Apparently they tried to do a ski pole rappel (stupid!) @ the traverse & Adrian pulled it out & fell 3000’ to near CII—he’s dead! Idiots! Dan & Jonathan tried to get to him but it was too dangerous.

Below the Shoulder, at about 25,500 feet, there was a small ice step. Rather than downclimb it, Ricardo and Adrián set up a rappel. Despite having gotten up Everest, the two Mexicans apparently weren’t very technically skilled. As the anchor for their rappel, they simply thrust a ski pole into the slope. Even in the most desperate situation, that would have been an incredibly foolish thing to try. In fact, I’d never before heard of anybody trying to rappel off a ski pole. Ricardo got away with it, but when Adrián put his weight on the rope, the pole pulled. He never had a chance to stop himself.
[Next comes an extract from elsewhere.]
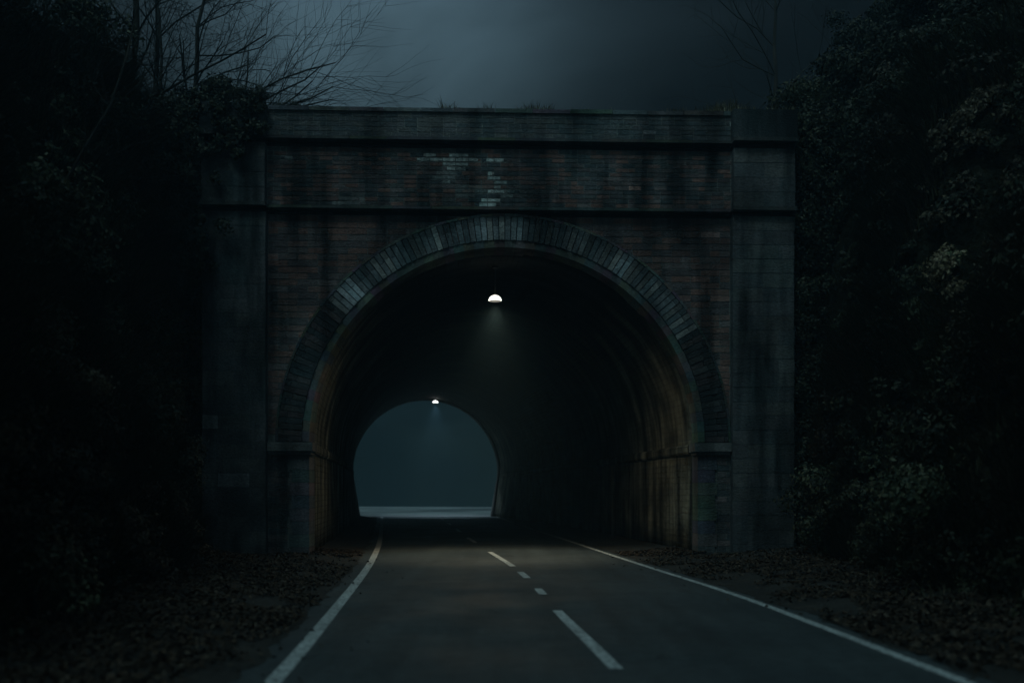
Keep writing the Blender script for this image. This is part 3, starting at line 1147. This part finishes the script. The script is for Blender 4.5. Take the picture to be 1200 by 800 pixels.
def bush_meshes(seed, pal, k):
    global rng
    rng = np.random.default_rng(seed)
    Vs, Ts = [], []
    V, F = [], []
    for i in range(9):
        a = rng.uniform(0, 6.28)
        e = np.array([math.cos(a) * rng.uniform(.1, .6), math.sin(a) * rng.uniform(.1, .6), rng.uniform(.35, 1.15)])
        mid = e * 0.5 + np.array([0, 0, 0.1])
        tube(V, F, (0, 0, -0.3), mid, 0.035, 0.022, 5)
        tube(V, F, mid, e, 0.022, 0.008, 5)
        for j in range(2):
            q, T = clump(e + rng.normal(size=3) * 0.13, np.array([1, 1, .75]) * rng.uniform(.22, .4), 420, 0.040, None, pal, k * rng.uniform(.6, 1.5))
            Vs.append(q)
            Ts.append(T)
    f_ = quads('foliage', np.concatenate(Vs), M_leaf, np.concatenate(Ts))
    s_ = tubes_obj('stems', V, F, M_bark)
    return f_, s_


protos = []
for sd_i, (pal, k) in enumerate(((GREEN, 0.65), (GREEN, 0.9), (DRY, 0.7))):
    f_, s_ = bush_meshes(100 + sd_i, pal, k)
    e = empty('bush')
    f_.parent = e
    s_.parent = e
    protos.append([e, f_, s_, False])
rng = np.random.default_rng(11)


def place_bush(k, loc, sc, label, group, rz=None):
    e, f_, s_, used = protos[k]
    if used:
        e2 = e.copy()
        S.collection.objects.link(e2)
        for q in (f_, s_):
            c = q.copy()
            S.collection.objects.link(c)
            c.parent = e2
        e = e2
    protos[k][3] = True
    e.location = loc
    e.scale = (sc, sc, sc)
    e.rotation_euler = (0, 0, rng.uniform(0, 6.28) if rz is None else rz)
    tag(e, label, 'bush', group)
    return e


KIND = ['dark green leafy bush', 'olive green leafy bush', 'brown withered bush']
for side in (-1, 1):
    sn = 'left' if side < 0 else 'right'
    ORD = ['', 'nearest the portal', 'second', 'third', 'fourth', 'fifth', 'sixth', 'seventh', 'eighth', 'ninth', 'tenth', 'eleventh', 'twelfth', 'thirteenth', 'fourteenth']
    for i in range(9):
        y = 9 + 12.5 * ((i + rng.uniform(0, .8)) / 9)
        z = rng.uniform(0.3, 9.5)
        d = float(np.interp(z, PROF0, D[:21])) / (0.72 + 1.9 * min(1, max(0, (y - 18.0) / 4.5)))
        X, Y, Z = bank_pt(side, np.array(y), np.array(d))
        k = [0, 1, 0, 2, 1, 0, 1][i % 7]
        o_ = 9 - i
        where = 'nearest the tunnel mouth' if o_ == 1 else '%s from the tunnel mouth' % ORD[o_]
        hgt_ = 'low' if z < 3 else ('midway' if z < 6.5 else 'high')
        place_bush(k, (float(X), float(Y), float(Z) - 0.25), rng.uniform(0.8, 1.4), '%s %s on the steep %s bank, %s' % (KIND[k], hgt_, sn, where), 'bushes on the %s bank' % sn)
# on top by the parapet ends
place_bush(0, (-6.3, 23.3, 10.38), 0.62, 'low dark bush rooted on top of the left pilaster', None)
place_bush(0, (-5.4, 23.5, 10.3), 0.45, 'smallest bush, on the parapet top beside the left pilaster', None)
place_bush(0, (-7.7, 24.3, 10.25), 1.3, 'rounded dark bush on the bank beside the left pilaster top', None)
place_bush(1, (7.4, 24.9, 10.3), 1.25, 'olive bush on the bank beside the right pilaster top', None)
place_bush(0, (8.9, 24.8, 10.9), 1.5, 'tall dark bush above the right pilaster against the wooded slope', None)


# ------------------------------------------------------------------ trees
def grow(V, F, tips, p, d, L, r, depth, bias, rg, nseg=4, curve=0.16, fork=3):
    p = np.array(p, float)
    d = np.array(d, float)
    d /= np.linalg.norm(d)
    seg = L / nseg
    for s in range(nseg):
        d = d + rg.normal(size=3) * curve + np.array(bias) * 0.07
        d /= np.linalg.norm(d)
        q = p + d * seg
        r1 = r * (0.86 if s < nseg - 1 else 0.7)
        tube(V, F, p, q, r, r1, 7 if r > 0.06 else (5 if r > 0.015 else 3))
        if depth > 0 and (s > 0 or depth < 3):
            for _ in range(1 if rg.random() < 0.75 else 2):
                side = rg.normal(size=3)
                side -= side.dot(d) * d
                side /= np.linalg.norm(side)
                dd2 = d * rg.uniform(0.45, 0.9) + side * rg.uniform(0.5, 0.9) + np.array(bias) * 0.25
                grow(V, F, tips, q, dd2, L * rg.uniform(0.45, 0.68), max(r1 * 0.55, 0.005), depth - 1, bias, rg, nseg, curve)
        p, r = q, r1
    tips.append(p)


def bare_tree(loc, hgt, r, seed, bias, label, group=None, lean=(0, 0, 1), depth=4, extra=()):
    rg = np.random.default_rng(seed)
    e = empty('bare_tree', loc)
    tag(e, label, 'tree', group)
    V, F, tips = [], [], []
    p = np.array([0, 0, -0.4])
    d = np.array(lean, float)
    d /= np.linalg.norm(d)
    Vt, Ft = [], []
    n = 7
    for s in range(n):
        q = p + (d + rg.normal(size=3) * 0.07) * hgt / n
        r1 = r * 0.86
        tube(Vt, Ft, p, q, r, r1, 9)
        if s >= 0:
            for _ in range(2 if s < n - 1 else 3):
                a = rg.uniform(0, 6.28)
                dd2 = np.array([math.cos(a), math.sin(a), rg.uniform(0.35, 1.0)]) + np.array(bias) * 0.8
                grow(V, F, tips, q, dd2, hgt * rg.uniform(0.28, 0.42), r1 * 0.42, depth - 2, bias, rg)
        p, r = q, r1
    for dv, L in extra:
        grow(V, F, tips, (0, 0, 0.4), dv, L, 0.045, 2, (bias[0], 0, 0.15), rg, nseg=6, curve=0.09)
    tubes_obj('trunk', Vt, Ft, M_bark, e)
    tubes_obj('branches', V, F, M_bark, e)
    return e


bare_tree((-8.35, 25.6, 10.3), 5.5, 0.10, 3, (0.5, 0, 0.15), 'bare tree whose thin branches reach right over the parapet corner', extra=(((0.85, 0, 0.55), 4.2), ((0.95, -.1, 0.30), 3.9), ((0.6, 0.1, 0.8), 4.4), ((0.9, 0.1, 0.42), 4.0), ((0.98, 0.1, 0.18), 3.6)))
bare_tree((-9.6, 24.2, 10.4), 7.0, 0.11, 5, (0.3, 0, 0.3), 'slender bare tree standing just left of the one over the parapet corner', lean=(0.12, 0, 1), extra=(((0.9, 0, 0.6), 4.2),))
bare_tree((-11.2, 23.0, 10.8), 8.0, 0.13, 8, (0.2, 0, 0.3), 'taller bare tree further left on the bank top among ivy trees')
bare_tree((-10.6, 29.5, 11.0), 8.0, 0.12, 12, (0.3, 0, 0.3), 'bare tree set back on the hill behind the left bank')
bare_tree((-14.5, 27.0, 11.2), 9.0, 0.15, 14, (0.2, 0, 0.3), 'far left bare tree with a dense crown of twigs')
bare_tree((8.1, 31.0, 10.5), 8.0, 0.12, 17, (-0.1, 0, 0.4), 'slim bare tree behind the right end of the parapet')

bare_tree((-9.9, 27.2, 10.6), 5.0, 0.08, 21, (0.6, 0, 0.0), 'low spreading bare tree behind the dark bush on the left pilaster', extra=(((0.9, 0, 0.25), 3.4), ((0.8, 0, 0.5), 3.6)))
bare_tree((-12.2, 26.0, 10.9), 7.5, 0.10, 22, (0.3, 0, 0.2), 'bare tree with a forked twiggy crown between the two tallest bare trees')
bare_tree((-7.6, 28.5, 10.5), 4.2, 0.06, 23, (0.4, 0, 0.1), 'smallest bare tree, nearest the parapet on the hilltop')

# leaning sapling on the left bank
sap = empty('sapling', (-7.75, 16.4, 6.0))
tag(sap, 'thin pale sapling leaning right out of the left bank', 'sapling')
V, F, tips = [], [], []
pts = [(0, 0, -.2), (0.15, 0, 0.5), (0.55, .1, 1.35), (0.95, .2, 2.1), (1.2, .3, 3.0), (1.4, .4, 4.2)]
for i in range(5):
    tube(V, F, pts[i], pts[i + 1], 0.035 - 0.005 * i, 0.03 - 0.005 * i, 7)
tubes_obj('stem', V, F, M_bark, sap)
V, F = [], []
rg = np.random.default_rng(4)
for i in range(2, 6):
    for j in range(3):
        grow(V, F, tips, pts[i], (rg.normal(), rg.normal(), 0.6), 1.0, 0.008, 1, (0.2, 0, 0.3), rg)
tubes_obj('twigs', V, F, M_bark, sap)


def leafy_tree(loc, hgt, rad, seed, label, pal=GREEN, k=0.9, n=32000, low=0.15, name='evergreen_tree'):
    global rng
    keep_rng = rng
    rng = np.random.default_rng(seed)
    rg = rng
    e = empty(name, loc)
    tag(e, label, 'tree')
    V, F = [], []
    p = np.array([0, 0, -0.5])
    r = 0.05 * rad + 0.1
    Vs, Ts = [], []
    n_s = 8
    nodes = []
    for s in range(n_s):
        q = p + np.array([rg.normal() * .12, rg.normal() * .12, (hgt * 0.9) / n_s])
        tube(V, F, p, q, r, r * 0.85, 8)
        r *= 0.85
        p = q
        fr = (s + 1) / n_s
        if fr > low:
            for _ in range(5):
                a = rg.uniform(0, 6.28)
                reach = rad * (0.35 + 0.75 * math.sin(min(1, (fr - low) / (1 - low) * 0.9 + 0.12) * math.pi)) * rg.uniform(0.5, 1.05)
                tip = p + np.array([math.cos(a) * reach, math.sin(a) * reach, rg.uniform(-0.1, 0.35) * reach])
                tube(V, F, p, tip, r * 0.4, 0.01, 5)
                nodes += [(p + (tip - p) * qv, qv) for qv in (0.45, 0.75, 1.0)]
    per = max(20, n // len(nodes))
    for c, qv in nodes:
        c = c + rg.normal(size=3) * 0.12 * rad
        q, T = clump(c, np.array([1, 1, .7]) * rad * rg.uniform(.16, .30), per, 0.056, None, pal, k * rg.uniform(.6, 1.5))
        Vs.append(q)
        Ts.append(T)
    tubes_obj('trunk', V, F, M_bark, e)
    quads('crown', np.concatenate(Vs), M_leaf, np.concatenate(Ts), parent=e)
    rng = keep_rng
    return e


leafy_tree((-10.6, 17.5, 10.2), 6.0, 2.3, 31, 'dense dark evergreen overhanging the left bank near the top corner')
leafy_tree((-12.5, 21.5, 10.6), 7.0, 2.7, 32, 'broad ivy covered tree on the left bank top behind the corner evergreen')
leafy_tree((-9.7, 22.0, 9.9), 3.2, 1.4, 33, 'short bushy evergreen between the left bank trees and the pilaster', n=9000)
leafy_tree((-10.6, 12.5, 9.8), 6.0, 2.3, 34, 'nearest evergreen hanging over the left side of the cutting')
leafy_tree((11.0, 25.5, 12.0), 4.2, 1.9, 41, 'dark evergreen rising beside the right pilaster', k=0.55)
leafy_tree((14.2, 22.5, 14.0), 5.5, 2.5, 42, 'large evergreen second from the pilaster on the right bank', k=0.55)
leafy_tree((12.6, 17.5, 13.0), 4.5, 2.1, 43, 'evergreen leaning over the middle of the right bank', k=0.55)
leafy_tree((12.4, 12.0, 12.5), 5.0, 2.3, 44, 'nearest evergreen above the right side of the cutting', k=0.55)
leafy_tree((11.6, 31.0, 12.4), 5.0, 2.0, 45, 'evergreen set back on the hill behind the right pilaster', k=0.55)

# ------------------------------------------------------------------ haze
mb = MB()
mb.box(-270, 270, -75, 170, -14, 21.5)
M_haze = bpy.data.materials.new('haze')
M_haze.use_nodes = True
t = M_haze.node_tree
for n in list(t.nodes):
    t.nodes.remove(n)
pv = N(t, 'ShaderNodeVolumePrincipled')
pv.inputs['Color'].default_value = (0.43, 0.75, 0.95, 1)
pv.inputs['Density'].default_value = HAZE_DENSITY
pv.inputs['Anisotropy'].default_value = 0.3
out = N(t, 'ShaderNodeOutputMaterial')
t.links.new(pv.outputs[0], out.inputs['Volume'])
hz_o = mb.build('haze', M_haze)
tag(hz_o, kind='stuff', label='thin night mist filling the cutting and the tunnel', cat='mist')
Even though they were sure he was dead, Jonathan and Dan spent the better part of two days trying to get to Adrián’s body; eventually they decided that it was so hazardous, they would be inviting another accident.

I’d guess now that the tone of my diary entry reflected the weeks of tension and frustration that had built up inside me by mid-August. The accident showed how close to the edge some of the climbers were on this unforgiving mountain. Adrián was a friendly and likable guy, and we were all saddened by his death. But the accident was entirely avoidable. He could have easily faced in and downclimbed the steep step where he fell; he didn’t need to rappel.